NL

Monument honours 700 children buried in unmarked graves in N.L. cemetery

A new monument at a Corner Brook cemetery will honour the hundreds of babies buried in unmarked graves.

'A place to grieve' in Corner Brook (Townsite) Roman Catholic Cemetery

The Corner Brook (Townsite) Roman Catholic Cemetery. (Newfoundland's Grand Banks website (ngb.chebucto.org)

Hundreds of children buried in obscurity in a Newfoundland cemetery are about to receive some remembrance in a monument that will carry their names, thanks to painstaking research by several volunteers.

Some 700 babies have been buried in unmarked plots in the Roman Catholic section of the Townsite Cemetery in Corner Brook, says Margaret Farrell, whose niece is interred at the cemetery without any marker.

Farrell says her sister doesn't know where her daughter's grave is located — and she's not alone.

"That might be one of the reasons I was so interested," Farrell says. "I've had a lot of calls from people…who were related to these babies but had no way of finding out where they were."

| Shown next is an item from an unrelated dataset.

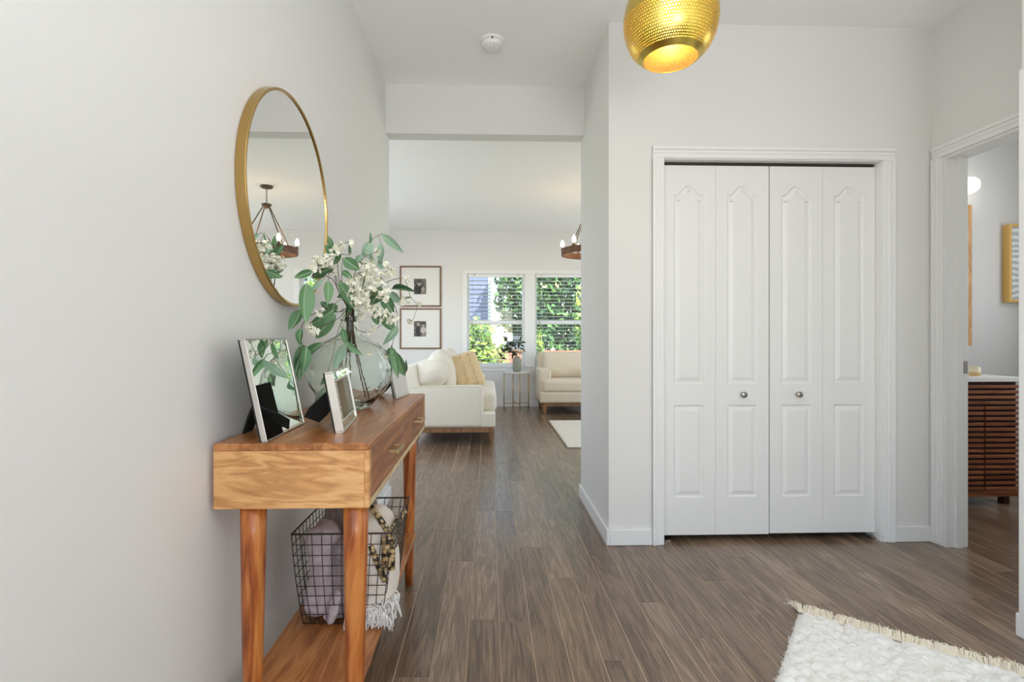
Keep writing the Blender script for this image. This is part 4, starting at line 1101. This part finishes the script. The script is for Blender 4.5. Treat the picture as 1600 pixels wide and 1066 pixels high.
for i, (ya, yb, pa, pb) in enumerate(((416, 479.5, 436, 460), (482, 545.5, 502, 526))):
    z1, z0 = at(657, ya, YB).z, at(657, yb, YB).z
    pr = empty('framed_picture', ((FX0 + FX1) / 2, YB - .02, (z0 + z1) / 2), ['upper of the two square framed black-and-white photographs on the far wall', 'lower of the two square framed black-and-white photographs above the sofa'][i], 'picture', 'framed photographs on the far wall')
    fw = .022
    for nm, q in (('frame_rail', (FX0, FX1, z0, z0 + fw)), ('frame_rail', (FX0, FX1, z1 - fw, z1)), ('frame_stile', (FX0, FX0 + fw, z0 + fw, z1 - fw)), ('frame_stile', (FX1 - fw, FX1, z0 + fw, z1 - fw))):
        bx(nm, FRAMEW, pr, q[0], q[1], YB - .024, YB - .001, q[2], q[3], .002)
    bx('mat_board', MATB, pr, FX0 + fw, FX1 - fw, YB - .012, YB - .002, z0 + fw, z1 - fw)
    xa, xb = at(647, 500, YB).x, at(666, 500, YB).x; za, zb = at(657, pb, YB).z, at(657, pa, YB).z
    cx = (xa + xb) / 2 - (FX0 + FX1) / 2; cz = (za + zb) / 2 - (z0 + z1) / 2
    if i == 0: bl_ = [(cx - .02, cz - .05, .07, .085, 26), (cx - .012, cz + .045, .03, .04, 150), (cx - .012, cz + .075, .034, .018, 60), (cx + .05, cz - .10, .04, .05, 128), (cx + .045, cz - .04, .026, .034, 160), (cx + .07, cz + .07, .02, .04, 110)]
    else: bl_ = [(cx - .03, cz - .04, .035, .09, 28), (cx - .025, cz + .07, .025, .03, 150), (cx + .05, cz - .02, .045, .05, 190), (cx + .05, cz + .06, .024, .03, 160), (cx + .05, cz + .085, .028, .018, 50), (cx + .06, cz - .1, .035, .03, 140)]
    bx('photograph', print_mat('photo_print_%d' % i, bl_), pr, xa, xb, YB - .0145, YB - .011, za, zb)

# ------------------------------------------------------------------ rugs
lr = empty('woven_rug', (1.7, 5.72, 0), 'cream woven rug on the floor in front of the armchair', 'rug')
m_ = MB(); v = []; f = []
nx_, ny_ = 60, 60
for j in range(ny_ + 1):
    for i in range(nx_ + 1):
        x_ = .775 + 1.9 * i / nx_; y_ = 4.93 + 1.58 * j / ny_
        if i == 0: x_ += .008 * noise.noise(Vector((0, y_ * 14, 3)))
        v.append((x_, y_, .010 + .0016 * math.sin(j * 2.1) + .002 * noise.noise(Vector((x_ * 30, y_ * 30, 0)))))
for j in range(ny_):
    for i in range(nx_): a = j * (nx_ + 1) + i; f.append((a, a + 1, a + nx_ + 2, a + nx_ + 1))
nb = len(v)
edge = [j * (nx_ + 1) for j in range(ny_ + 1)]; fr_ = list(range(nx_ + 1))
for lst in (edge, fr_):
    s0 = len(v); v += [(v[i][0], v[i][1], .0015) for i in lst]
    for q in range(len(lst) - 1): f.append((lst[q], lst[q + 1], s0 + q + 1, s0 + q))
m_.add(v, f).build('woven_field', LRUG, lr, smooth=True)
m_ = MB()
for i in range(170):
    y_ = 4.94 + 1.56 * i / 170; m_.tube([(.78, y_, .008), (.762, y_ + random.uniform(-.006, .006), .004)], [.003, .0015], 4)
m_.build('edge_fringe', plain('dark_edge_yarn', srgb(136, 124, 110), .95), lr, kind='stuff')
m_ = MB()
for i in range(150):
    x_ = .78 + 1.88 * i / 150; m_.tube([(x_, 6.505, .008), (x_ + random.uniform(-.01, .01), 6.54, .003)], [.003, .0015], 4)
m_.build('end_fringe', LRUG, lr, kind='stuff')

e1 = Vector((.775, -.632, 0)).normalized(); e2 = Vector((-.632, -.775, 0)).normalized(); RC = Vector((1.262, 1.985, 0)) + e2 * .052 - e1 * .012
R1, R2 = .78, 1.2
sr = empty('shaggy_rug', RC + e1 * R1 / 2 + e2 * R2 / 2, 'white shaggy wool rug with a cream fringe on the entry floor', 'rug')
nb_ = [(random.random() * R1, random.random() * R2) for _ in range(1900)]
cell = {}
CS = .04
for p in nb_: cell.setdefault((int(p[0] / CS), int(p[1] / CS)), []).append(p)
def clump(a, b):
    ia, ib = int(a / CS), int(b / CS); d1 = 1
    for i in (ia - 1, ia, ia + 1):
        for j in (ib - 1, ib, ib + 1):
            for p in cell.get((i, j), ()):
                d = math.hypot(a - p[0], b - p[1])
                if d < d1: d1 = d
    return d1
na, nb2 = 150, 230
v = []; f = []
for j in range(nb2 + 1):
    for i in range(na + 1):
        a = R1 * i / na; b = R2 * j / nb2
        e = min(a, R1 - a, b, R2 - b)
        hgt = .030 * (1 - math.exp(-e / .012)) * (1.0 - .75 * min(1, (clump(a, b) / .022)) ** 2 * .7) + .002 + .004 * noise.noise(Vector((a * 90, b * 90, 0)))
        if b < .02: hgt *= .55
        q = Vector((noise.noise(Vector((a * 70, b * 70, 4))), noise.noise(Vector((a * 70, b * 70, 9))), 0)) * .007
        p = RC + e1 * a + e2 * b + q; v.append((p.x, p.y, max(.0015, hgt)))
for j in range(nb2):
    for i in range(na): a = j * (na + 1) + i; f.append((a + na + 1, a + na + 2, a + 1, a))
MB().add(v, f).build('pile', RUGM, sr, smooth=True)
m_ = MB()
for q in range(26000):
    a = random.random() * R1; b = (random.random() ** 1.2) * .95
    i = min(na, int(a / R1 * na)); j = min(nb2, int(b / R2 * nb2)); base_p = Vector(v[j * (na + 1) + i])
    d = Vector((random.uniform(-1, 1), random.uniform(-1, 1), random.uniform(.1, 1.0))).normalized() * random.uniform(.006, .014)
    s_ = d.orthogonal().normalized() * .0012
    base_p.z = max(base_p.z - .003, .002)
    m_.add([base_p - s_, base_p + s_, base_p + d], [(0, 1, 2)])
m_.build('loose_fibres', RUGM, sr, kind='stuff')
nt_ = 46
for q in range(nt_):
    a = R1 * (q + .5) / nt_; m_ = MB()
    c0 = RC + e1 * a + Vector((0, 0, .012)); ln = random.uniform(.038, .066); sk = random.uniform(-.022, .022)
    if q == 0: sk = -.045
    for s_ in range(26):
        o_ = random.uniform(-.017, .017); tip = c0 - e2 * ln * random.uniform(.5, 1.15) + e1 * (o_ * 1.5 + sk); tip.z = random.uniform(.002, .024)
        md = c0 - e2 * ln * .5 + e1 * (o_ + sk * .4); md.z = random.uniform(.010, .032)
        m_.tube([c0 + e1 * o_ * .6 + e2 * .006, md, tip], [.0017, .0017, .0011], 4)
    m_.build('fringe_tassel', FRING, sr)

# ------------------------------------------------------------------ bathroom beyond the doorway
VX0, VX1, VY0, VY1, VZ = 2.62, 3.43, 3.16, 3.74, .832
va = empty('bathroom_vanity', ((VX0 + VX1) / 2, (VY0 + VY1) / 2, 0), 'dark slatted wooden bathroom vanity seen through the doorway', 'cabinet')
bx('body', VANB, va, VX0, VX1 - .01, VY0 + .02, VY1, .10, VZ - .03)
XS = at(1539, 700, VY0).x
slats = MB()
z_ = .105; k_ = 0
vs1 = {}
def vslat(xa, xb, z_):
    bx('slat', VANW, va, xa, xb, VY0, VY0 + .02, z_, z_ + .0185, .002)
while z_ < VZ - .045:
    if z_ < VZ - .205:
        vslat(VX0, XS - .006, z_); vslat(XS + .006, VX1 - .01, z_)
    else: vslat(VX0, VX1 - .01, z_)
    z_ += .0345
bx('plinth_rail', VANW, va, VX0, VX1 - .01, VY0 + .004, VY0 + .024, .06, .10, .002)
for (lx, ly) in ((VX0 + .04, VY0 + .06), (VX1 - .05, VY0 + .06), (VX0 + .04, VY1 - .06), (VX1 - .05, VY1 - .06)):
    bx('leg', VANB, va, lx - .02, lx + .02, ly - .02, ly + .02, 0, .10)
ctop = bx('counter', MARB, None, VX0 - .01, VX1, VY0 - .012, VY1 + .005, VZ - .03, VZ, .003)
tag(ctop, 'white counter slab on the slatted vanity', 'counter')
CX = at(1523, 570, 3.25)
cn = empty('candle_jar', (CX.x, 3.25, VZ), 'small cream candle jar standing on the white counter', 'candle')
MB().lathe([(.0001, 0), (.028, 0), (.030, .004), (.030, .062), (.027, .062), (.027, .046), (.0001, .046)], (CX.x, 3.25, VZ), 28).build('jar', plain('candle_glass', srgb(236, 222, 190), .3), cn, smooth=True)
MB().lathe([(.0302, .004), (.0306, .005), (.0306, .026), (.0302, .027)], (CX.x, 3.25, VZ), 28).build('label_band', plain('candle_band', srgb(214, 178, 116), .5), cn, smooth=True)
MB().tube([(CX.x, 3.25, VZ + .046), (CX.x, 3.25, VZ + .056)], .001, 5).build('wick', BLACK, cn)
X1m = at(1519, 400, 3.70).x; zt, zb = at(1518, 320, 3.70).z, at(1518, 540, 3.70).z
bm = empty('bathroom_mirror', (X1m - .35, 3.74, (zt + zb) / 2), 'wood-framed mirror above the vanity, only its edge showing past the door jamb', 'mirror')
MW = wood('mirror_wood', [(.1, srgb(168, 118, 66)), (.9, srgb(214, 168, 112))], (9, 9, 2), rough=.5)
for nm, q in (('frame_stile', (X1m - .035, X1m, zb, zt)), ('frame_stile', (X1m - .70, X1m - .665, zb, zt)), ('frame_rail', (X1m - .665, X1m - .035, zt - .035, zt)), ('frame_rail', (X1m - .665, X1m - .035, zb, zb + .035))):
    bx(nm, MW, bm, q[0], q[1], 3.70, 3.749, q[2], q[3], .002)
bx('mirror_glass', MIRR, bm, X1m - .665, X1m - .035, 3.735, 3.745, zb + .035, zt - .035)
GC = at(1515, 290, 3.62)
gl = empty('globe_sconce', (GC.x, 3.745, GC.z), 'white glowing globe wall light in the bathroom', 'lamp')
MB().lathe([(.0001, 0), (.045, 0), (.045, .012), (.015, .016), (.012, .07)], (0, 0, 0), 24, Matrix.Translation((GC.x, 3.75, GC.z)) @ Matrix.Rotation(R(90), 4, 'X')).build('bracket', GOLD, gl, smooth=True)
gp = [(.06 * math.sin(R(10 * i)), -.06 * math.cos(R(10 * i))) for i in range(19)]
MB().lathe(gp, GC, 28).build('globe', plain('globe_glow', (1, 1, .97), .4, emit=(1, .95, .85), es=6), gl, smooth=True)
PXL = at(1569, 400, 3.735).x; pz1, pz0 = at(1575, 352, 3.735).z, at(1575, 473, 3.735).z
pb_ = empty('gilt_picture', (PXL + .25, 3.745, (pz0 + pz1) / 2), 'gold-framed glazed print on the grey bathroom wall', 'picture')
for nm, q in (('frame_stile', (PXL, PXL + .02, pz0, pz1)), ('frame_stile', (PXL + .44, PXL + .46, pz0, pz1)), ('frame_rail', (PXL + .02, PXL + .44, pz1 - .02, pz1)), ('frame_rail', (PXL + .02, PXL + .44, pz0, pz0 + .02))):
    bx(nm, plain('gilt', srgb(226, 186, 110), .4, .5) if nm == 'frame_stile' and q[0] == PXL else bpy.data.materials['gilt'], pb_, q[0], q[1], 3.695, 3.749, q[2], q[3], .002)
m, t, p = new('glazed_print'); L = t.links
tc = node(t, 'ShaderNodeTexCoord'); wv = node(t, 'ShaderNodeTexWave'); wv.bands_direction = 'Z'; wv.inputs['Scale'].default_value = 7; wv.inputs['Distortion'].default_value = 5
L.new(tc.outputs['Object'], wv.inputs['Vector']); cr = node(t, 'ShaderNodeValToRGB'); cr.color_ramp.elements[0].color = rgba(srgb(178, 188, 190)); cr.color_ramp.elements[1].color = rgba(srgb(238, 242, 242))
L.new(wv.outputs['Fac'], cr.inputs[0]); L.new(cr.outputs[0], p.inputs['Base Color']); p.inputs['Roughness'].default_value = .12
bx('print', m, pb_, PXL + .02, PXL + .44, 3.71, 3.72, pz0 + .02, pz1 - .02)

Farrell, a retired nurse, and other members of the cemetery's Roman Catholic committee have spent the past five years quietly digging through church archives for information about the children whose deaths have gone unmarked but not forgotten.

'A worthwhile thing to do'

With the help of a local funeral home, the group commissioned the monument that will be engraved with 450 names of children who are known. There will also be an inscription honouring the 250 children whose records were incomplete, according to Farrell. They were buried under aliases such as "baby girl White" or simply "baby boy."

"I think with respect for the dead, that it's a very worthwhile thing to do," she says. "I can't see any reason why people would not appreciate the fact that at least there is some recognition of these children."

The cemetery opened in 1926, but up until the 1960s, there was no funeral home in the area, Farrell says. She says it wasn't uncommon for families to bury their children themselves, perhaps marking the site with a little white cross, or more often, nothing at all.

During this period, services typically weren't held for babies who died shortly after birth, Farrell says, but almost all deaths were reported to the church.

"We're only going on supposition. We don't know all the facts because we've got nobody from back then," she says. "The only thing we know which is absolutely authentic is the fact that we have gone through every record in our church…and every baby that was baptized or buried from our church will be on that memorial."

The monument is being installed in the cemetery this week and will be blessed by a bishop at its unveiling. Farrell says relatives, including her sister, may never know the exact spot where their children are buried, but she hopes the monument gives them a place to grieve.

Farrell says her husband, who died four years ago, "always wished" he could be buried next to their daughter, Deirdre, who died at birth in 1960. Farrell says her own final resting place, near the markers for her daughter and husband, is already inscribed — the date of death left blank.